§ Your objective
Output every line of the data exactly as it appears.

§ Information supplied

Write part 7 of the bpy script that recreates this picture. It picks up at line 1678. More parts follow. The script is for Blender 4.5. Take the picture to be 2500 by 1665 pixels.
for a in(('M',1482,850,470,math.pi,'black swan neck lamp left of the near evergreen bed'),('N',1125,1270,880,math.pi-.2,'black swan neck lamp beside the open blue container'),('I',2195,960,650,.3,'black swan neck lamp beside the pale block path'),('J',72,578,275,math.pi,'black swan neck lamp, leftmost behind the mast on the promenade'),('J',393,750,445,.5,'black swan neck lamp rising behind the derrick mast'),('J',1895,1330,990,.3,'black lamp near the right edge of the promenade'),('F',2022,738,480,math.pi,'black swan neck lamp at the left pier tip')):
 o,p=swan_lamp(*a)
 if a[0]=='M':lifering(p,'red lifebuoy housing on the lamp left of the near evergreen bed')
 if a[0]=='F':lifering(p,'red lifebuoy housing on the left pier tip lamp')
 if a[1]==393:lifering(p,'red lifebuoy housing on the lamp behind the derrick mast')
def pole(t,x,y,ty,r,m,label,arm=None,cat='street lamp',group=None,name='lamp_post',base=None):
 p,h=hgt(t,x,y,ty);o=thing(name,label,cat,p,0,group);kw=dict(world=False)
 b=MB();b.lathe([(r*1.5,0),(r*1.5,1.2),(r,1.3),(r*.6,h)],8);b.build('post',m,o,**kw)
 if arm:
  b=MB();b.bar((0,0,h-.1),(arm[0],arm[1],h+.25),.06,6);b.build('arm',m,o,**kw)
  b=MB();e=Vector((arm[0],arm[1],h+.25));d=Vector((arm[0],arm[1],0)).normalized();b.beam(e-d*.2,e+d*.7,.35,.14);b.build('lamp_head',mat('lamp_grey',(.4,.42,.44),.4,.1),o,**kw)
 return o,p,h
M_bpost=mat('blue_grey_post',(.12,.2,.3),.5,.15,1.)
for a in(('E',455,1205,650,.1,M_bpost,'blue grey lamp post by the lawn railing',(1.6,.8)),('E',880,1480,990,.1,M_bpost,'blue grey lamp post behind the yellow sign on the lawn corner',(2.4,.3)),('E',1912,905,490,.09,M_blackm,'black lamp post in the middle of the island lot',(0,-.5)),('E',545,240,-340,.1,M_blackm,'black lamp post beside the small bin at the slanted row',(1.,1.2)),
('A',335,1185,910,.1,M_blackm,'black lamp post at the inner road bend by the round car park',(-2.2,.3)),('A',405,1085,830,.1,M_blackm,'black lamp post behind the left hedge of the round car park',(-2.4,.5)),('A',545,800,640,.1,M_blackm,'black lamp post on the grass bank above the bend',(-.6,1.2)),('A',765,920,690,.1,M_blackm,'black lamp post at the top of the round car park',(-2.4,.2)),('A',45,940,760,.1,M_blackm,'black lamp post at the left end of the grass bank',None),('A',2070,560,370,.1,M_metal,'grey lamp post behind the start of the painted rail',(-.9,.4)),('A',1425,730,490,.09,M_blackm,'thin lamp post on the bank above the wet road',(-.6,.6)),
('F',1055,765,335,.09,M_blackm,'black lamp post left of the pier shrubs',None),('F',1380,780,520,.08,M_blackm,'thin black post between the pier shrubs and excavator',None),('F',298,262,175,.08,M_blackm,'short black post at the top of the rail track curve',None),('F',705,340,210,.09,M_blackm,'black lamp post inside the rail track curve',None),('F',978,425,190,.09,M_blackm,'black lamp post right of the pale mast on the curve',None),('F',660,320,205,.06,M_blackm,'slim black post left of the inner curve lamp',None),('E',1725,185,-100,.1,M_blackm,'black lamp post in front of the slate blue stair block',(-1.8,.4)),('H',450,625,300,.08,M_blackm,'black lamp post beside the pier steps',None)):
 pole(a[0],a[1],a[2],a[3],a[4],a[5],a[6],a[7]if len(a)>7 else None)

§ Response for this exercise
Write part 7 of the bpy script that recreates this picture. It picks up at line 1678. More parts follow. The script is for Blender 4.5. Take the picture to be 2500 by 1665 pixels.
for a in(('M',1482,850,470,math.pi,'black swan neck lamp left of the near evergreen bed'),('N',1125,1270,880,math.pi-.2,'black swan neck lamp beside the open blue container'),('I',2195,960,650,.3,'black swan neck lamp beside the pale block path'),('J',72,578,275,math.pi,'black swan neck lamp, leftmost behind the mast on the promenade'),('J',393,750,445,.5,'black swan neck lamp rising behind the derrick mast'),('J',1895,1330,990,.3,'black lamp near the right edge of the promenade'),('F',2022,738,480,math.pi,'black swan neck lamp at the left pier tip')):
 o,p=swan_lamp(*a)
 if a[0]=='M':lifering(p,'red lifebuoy housing on the lamp left of the near evergreen bed')
 if a[0]=='F':lifering(p,'red lifebuoy housing on the left pier tip lamp')
 if a[1]==393:lifering(p,'red lifebuoy housing on the lamp behind the derrick mast')
def pole(t,x,y,ty,r,m,label,arm=None,cat='street lamp',group=None,name='lamp_post',base=None):
 p,h=hgt(t,x,y,ty);o=thing(name,label,cat,p,0,group);kw=dict(world=False)
 b=MB();b.lathe([(r*1.5,0),(r*1.5,1.2),(r,1.3),(r*.6,h)],8);b.build('post',m,o,**kw)
 if arm:
  b=MB();b.bar((0,0,h-.1),(arm[0],arm[1],h+.25),.06,6);b.build('arm',m,o,**kw)
  b=MB();e=Vector((arm[0],arm[1],h+.25));d=Vector((arm[0],arm[1],0)).normalized();b.beam(e-d*.2,e+d*.7,.35,.14);b.build('lamp_head',mat('lamp_grey',(.4,.42,.44),.4,.1),o,**kw)
 return o,p,h
M_bpost=mat('blue_grey_post',(.12,.2,.3),.5,.15,1.)
for a in(('E',455,1205,650,.1,M_bpost,'blue grey lamp post by the lawn railing',(1.6,.8)),('E',880,1480,990,.1,M_bpost,'blue grey lamp post behind the yellow sign on the lawn corner',(2.4,.3)),('E',1912,905,490,.09,M_blackm,'black lamp post in the middle of the island lot',(0,-.5)),('E',545,240,-340,.1,M_blackm,'black lamp post beside the small bin at the slanted row',(1.,1.2)),
('A',335,1185,910,.1,M_blackm,'black lamp post at the inner road bend by the round car park',(-2.2,.3)),('A',405,1085,830,.1,M_blackm,'black lamp post behind the left hedge of the round car park',(-2.4,.5)),('A',545,800,640,.1,M_blackm,'black lamp post on the grass bank above the bend',(-.6,1.2)),('A',765,920,690,.1,M_blackm,'black lamp post at the top of the round car park',(-2.4,.2)),('A',45,940,760,.1,M_blackm,'black lamp post at the left end of the grass bank',None),('A',2070,560,370,.1,M_metal,'grey lamp post behind the start of the painted rail',(-.9,.4)),('A',1425,730,490,.09,M_blackm,'thin lamp post on the bank above the wet road',(-.6,.6)),
('F',1055,765,335,.09,M_blackm,'black lamp post left of the pier shrubs',None),('F',1380,780,520,.08,M_blackm,'thin black post between the pier shrubs and excavator',None),('F',298,262,175,.08,M_blackm,'short black post at the top of the rail track curve',None),('F',705,340,210,.09,M_blackm,'black lamp post inside the rail track curve',None),('F',978,425,190,.09,M_blackm,'black lamp post right of the pale mast on the curve',None),('F',660,320,205,.06,M_blackm,'slim black post left of the inner curve lamp',None),('E',1725,185,-100,.1,M_blackm,'black lamp post in front of the slate blue stair block',(-1.8,.4)),('H',450,625,300,.08,M_blackm,'black lamp post beside the pier steps',None)):
 pole(a[0],a[1],a[2],a[3],a[4],a[5],a[6],a[7]if len(a)>7 else None)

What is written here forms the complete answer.